FOR YOUR CONSIDERATION

  • BUYERS WANT CASH FLOW

    Recasting financial statements will help you provide a potential buyer with a better view of cash flow.  Cash flow is not the same as profit.  All potential buyers will want to see the income tax returns, profit and loss statement, owner compensations, etc.

  • LOOKS CAN MAKE A DIFFERENCE

    Just as you will need to do all that you can do to show a well organized, profitable business, you also will need to make sure that your facility is as aesthetically attractive as possible.  Anything that you do to increase sales, increases profits and adds to that important cash flow that buyers seek.

  • ADD VALUE TO YOUR BUSINESS

    Don’t overlook the impact of a loyal customer lists, proprietary products, well-maintained equipment, special computer software programs, unique services or products and good employees will make when considering the value of your business.

  • ELIMINATE SURPRISE

    If your business has any flaws, be open about them.  Do not allow legal, environmental or any other undisclosed problem to kell the deal.  You need to resolve any problem before you market your business for sale.

  • ALWAYS SEEK PROFESSIONAL ADVICE

    The R. A. Kent Company, LL. Professionals are experienced, credentialed, and knowledgeable in helping buyers and sellers achieve their goals.  Call us today.

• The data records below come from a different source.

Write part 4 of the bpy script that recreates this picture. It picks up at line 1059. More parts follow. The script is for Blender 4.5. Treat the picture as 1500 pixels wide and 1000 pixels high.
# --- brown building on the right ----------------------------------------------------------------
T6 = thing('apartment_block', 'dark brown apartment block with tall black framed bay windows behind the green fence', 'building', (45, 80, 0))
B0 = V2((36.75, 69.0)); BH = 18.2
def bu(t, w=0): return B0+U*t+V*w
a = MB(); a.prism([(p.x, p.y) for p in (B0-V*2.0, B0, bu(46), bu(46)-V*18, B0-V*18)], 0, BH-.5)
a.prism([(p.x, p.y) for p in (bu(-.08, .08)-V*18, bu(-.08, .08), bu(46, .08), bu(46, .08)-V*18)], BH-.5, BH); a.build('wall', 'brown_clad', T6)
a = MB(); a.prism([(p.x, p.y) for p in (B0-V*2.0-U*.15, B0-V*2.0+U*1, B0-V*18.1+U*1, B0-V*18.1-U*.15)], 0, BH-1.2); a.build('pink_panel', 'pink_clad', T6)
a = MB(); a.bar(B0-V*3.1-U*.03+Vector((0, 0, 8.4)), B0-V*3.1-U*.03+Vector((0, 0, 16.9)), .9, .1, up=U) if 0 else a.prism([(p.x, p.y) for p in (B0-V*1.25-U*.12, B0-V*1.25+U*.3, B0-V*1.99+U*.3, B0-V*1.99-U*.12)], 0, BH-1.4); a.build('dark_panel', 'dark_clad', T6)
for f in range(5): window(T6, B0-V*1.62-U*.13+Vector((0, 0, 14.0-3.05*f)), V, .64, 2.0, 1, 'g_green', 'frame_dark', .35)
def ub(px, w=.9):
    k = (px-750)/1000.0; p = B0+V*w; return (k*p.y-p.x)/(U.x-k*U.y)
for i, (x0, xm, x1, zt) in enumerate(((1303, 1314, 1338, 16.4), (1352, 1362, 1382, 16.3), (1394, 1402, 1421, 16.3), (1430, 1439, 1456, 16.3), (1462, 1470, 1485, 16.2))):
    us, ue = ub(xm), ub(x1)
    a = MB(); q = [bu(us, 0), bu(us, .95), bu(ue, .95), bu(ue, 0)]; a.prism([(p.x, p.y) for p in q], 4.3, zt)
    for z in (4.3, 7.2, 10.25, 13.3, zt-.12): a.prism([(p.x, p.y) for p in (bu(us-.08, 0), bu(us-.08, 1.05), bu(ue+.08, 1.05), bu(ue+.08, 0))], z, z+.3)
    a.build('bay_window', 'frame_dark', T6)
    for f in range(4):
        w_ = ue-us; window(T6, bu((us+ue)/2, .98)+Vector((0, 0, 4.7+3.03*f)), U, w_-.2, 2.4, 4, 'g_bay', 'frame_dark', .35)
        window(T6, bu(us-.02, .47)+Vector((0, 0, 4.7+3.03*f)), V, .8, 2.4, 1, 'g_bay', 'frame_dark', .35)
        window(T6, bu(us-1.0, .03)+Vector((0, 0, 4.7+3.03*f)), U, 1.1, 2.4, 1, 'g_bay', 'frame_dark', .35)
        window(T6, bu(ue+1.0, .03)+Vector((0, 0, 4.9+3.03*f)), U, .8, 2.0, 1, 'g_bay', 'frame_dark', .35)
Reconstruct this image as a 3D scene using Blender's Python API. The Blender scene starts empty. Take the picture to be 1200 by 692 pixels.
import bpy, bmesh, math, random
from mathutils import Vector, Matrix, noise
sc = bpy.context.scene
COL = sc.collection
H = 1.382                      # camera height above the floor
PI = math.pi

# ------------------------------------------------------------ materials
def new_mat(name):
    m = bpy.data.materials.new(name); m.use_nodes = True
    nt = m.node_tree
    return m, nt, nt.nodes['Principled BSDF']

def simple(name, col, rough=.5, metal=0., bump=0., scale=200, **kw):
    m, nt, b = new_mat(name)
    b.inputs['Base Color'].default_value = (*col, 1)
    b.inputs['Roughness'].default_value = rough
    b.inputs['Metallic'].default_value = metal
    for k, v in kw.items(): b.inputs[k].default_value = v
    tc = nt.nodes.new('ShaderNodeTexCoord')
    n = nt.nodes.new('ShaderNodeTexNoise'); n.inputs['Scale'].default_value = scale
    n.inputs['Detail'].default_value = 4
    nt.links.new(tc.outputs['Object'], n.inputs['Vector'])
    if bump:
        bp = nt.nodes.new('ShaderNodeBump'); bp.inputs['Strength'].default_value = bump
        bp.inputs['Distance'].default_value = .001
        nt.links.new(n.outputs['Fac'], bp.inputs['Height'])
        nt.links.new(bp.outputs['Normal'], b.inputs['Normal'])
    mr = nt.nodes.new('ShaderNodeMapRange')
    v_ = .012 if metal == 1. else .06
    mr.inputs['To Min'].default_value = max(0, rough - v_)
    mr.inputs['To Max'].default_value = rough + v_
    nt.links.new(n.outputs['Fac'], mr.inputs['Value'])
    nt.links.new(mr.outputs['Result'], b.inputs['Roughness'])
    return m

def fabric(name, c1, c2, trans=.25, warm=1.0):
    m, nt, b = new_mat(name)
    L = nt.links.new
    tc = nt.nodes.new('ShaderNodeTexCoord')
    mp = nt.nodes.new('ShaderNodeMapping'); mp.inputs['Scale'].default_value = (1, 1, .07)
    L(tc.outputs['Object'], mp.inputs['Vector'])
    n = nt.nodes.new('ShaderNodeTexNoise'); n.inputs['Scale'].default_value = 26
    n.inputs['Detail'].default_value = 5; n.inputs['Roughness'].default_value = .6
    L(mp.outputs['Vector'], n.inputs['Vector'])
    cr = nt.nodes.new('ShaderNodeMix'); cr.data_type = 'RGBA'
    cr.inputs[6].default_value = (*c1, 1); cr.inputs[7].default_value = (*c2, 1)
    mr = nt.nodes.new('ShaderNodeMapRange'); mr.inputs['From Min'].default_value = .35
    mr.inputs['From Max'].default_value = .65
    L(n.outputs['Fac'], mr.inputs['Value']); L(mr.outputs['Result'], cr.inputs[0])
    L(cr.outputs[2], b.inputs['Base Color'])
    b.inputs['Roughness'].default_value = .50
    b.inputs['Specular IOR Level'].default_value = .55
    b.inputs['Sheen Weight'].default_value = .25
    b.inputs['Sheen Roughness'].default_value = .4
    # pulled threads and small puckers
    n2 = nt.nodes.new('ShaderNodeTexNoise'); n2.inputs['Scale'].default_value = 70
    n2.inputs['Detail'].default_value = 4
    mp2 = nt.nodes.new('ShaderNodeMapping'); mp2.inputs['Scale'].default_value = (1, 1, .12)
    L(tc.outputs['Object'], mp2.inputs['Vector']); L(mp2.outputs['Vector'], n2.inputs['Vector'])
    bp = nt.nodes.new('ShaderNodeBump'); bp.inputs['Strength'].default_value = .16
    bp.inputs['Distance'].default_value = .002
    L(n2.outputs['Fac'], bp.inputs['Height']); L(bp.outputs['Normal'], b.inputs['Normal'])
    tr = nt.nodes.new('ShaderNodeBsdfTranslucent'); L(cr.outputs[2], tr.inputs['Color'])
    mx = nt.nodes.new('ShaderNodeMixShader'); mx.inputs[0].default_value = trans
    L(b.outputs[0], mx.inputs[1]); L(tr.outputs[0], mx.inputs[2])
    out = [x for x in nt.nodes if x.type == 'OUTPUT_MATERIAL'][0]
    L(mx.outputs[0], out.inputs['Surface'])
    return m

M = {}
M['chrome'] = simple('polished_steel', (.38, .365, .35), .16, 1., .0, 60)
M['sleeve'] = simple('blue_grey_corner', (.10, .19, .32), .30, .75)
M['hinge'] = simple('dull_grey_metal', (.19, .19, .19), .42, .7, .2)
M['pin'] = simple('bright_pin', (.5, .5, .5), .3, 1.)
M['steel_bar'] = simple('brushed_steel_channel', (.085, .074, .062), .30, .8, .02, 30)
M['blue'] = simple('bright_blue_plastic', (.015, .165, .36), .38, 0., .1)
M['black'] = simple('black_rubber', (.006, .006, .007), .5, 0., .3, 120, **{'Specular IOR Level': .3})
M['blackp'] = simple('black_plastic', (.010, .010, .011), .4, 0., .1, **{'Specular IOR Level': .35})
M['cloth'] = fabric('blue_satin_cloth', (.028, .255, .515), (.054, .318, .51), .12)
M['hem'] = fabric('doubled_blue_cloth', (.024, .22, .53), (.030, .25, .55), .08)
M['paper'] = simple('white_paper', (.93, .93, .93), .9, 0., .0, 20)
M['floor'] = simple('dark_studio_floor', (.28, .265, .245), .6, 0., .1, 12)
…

TEN STEPS FOR A SUCCESSFUL SALE

  1. Your reason(s) for selling your business and your future goals need to be clear and well thought out before you try to market your business.  A prospective buyer will want to know why you are selling and may be curious about what you intend to do after the sale.
  2. A poor economic climate and/or a peronal emotional dilemma can cause you to accept a deal that is not in best interest for you or for a buyer.  It is important to market your business for sale at a time when you are not under pressure to sell.
  3. As soon as you have a firm objective to sell, gather key information to facilitate the marketing and divestiture process:
    • Three years of profit and loss statements.
    • Three years of Federal income tax returns for the business.
    • A complete list of business assets (fixtures and equipment).
    • All lease agreements and related documentation (property and equipment).
    • List of loan amounts and payment schedules.
    • Copy of franchise agreement (if applicable).
    • Total worth of the assets.
    • Names of outside advisors (accountant, attorney etc.).
  4. When you decide to engage a professional to help guide you through the process of marketing and selling your business, you agree to become part of a team effort to make it happen.
  5. Confidentiality will ebe emphasized by the professional as he works on your behalf to find a buyer just as you will maintain confidentiality about a pending Sale as you go about your day-to-day business operations.
  6. It is very important that you look at your business as if you are a potential buyer.  What do you see?  This may help you determine what you need to work on or what you can do to improve a first impression.
  7. As you navigate through the process of divestiture, keep the following in your focus:
    • Keep normal operating hours.
    • Keep your facility and your equipment in top condition.
    • Remove any superfluous items or items not included in the sale.
    • Spruce up the exterior and the interior of your property.
  8. Engage a seasoned professional for the best possible results.  To parphrase David Gumpert, former Harvard Business Review associate editor, experienced lawyers know the necessity for some risk in negotiations, whereas inexperienced professionals are often reluctant to advise their clients to take any risk.
  9. Flexibility and patience will pay off in the long run in getting the best deal.  The right buyer may be better than a higher price.  You have probably spent years building your business and yoiu certainly will want it to continue to be successful.
  10. A successful deal is created when the transaction represents a win-win where all parties walk away happy.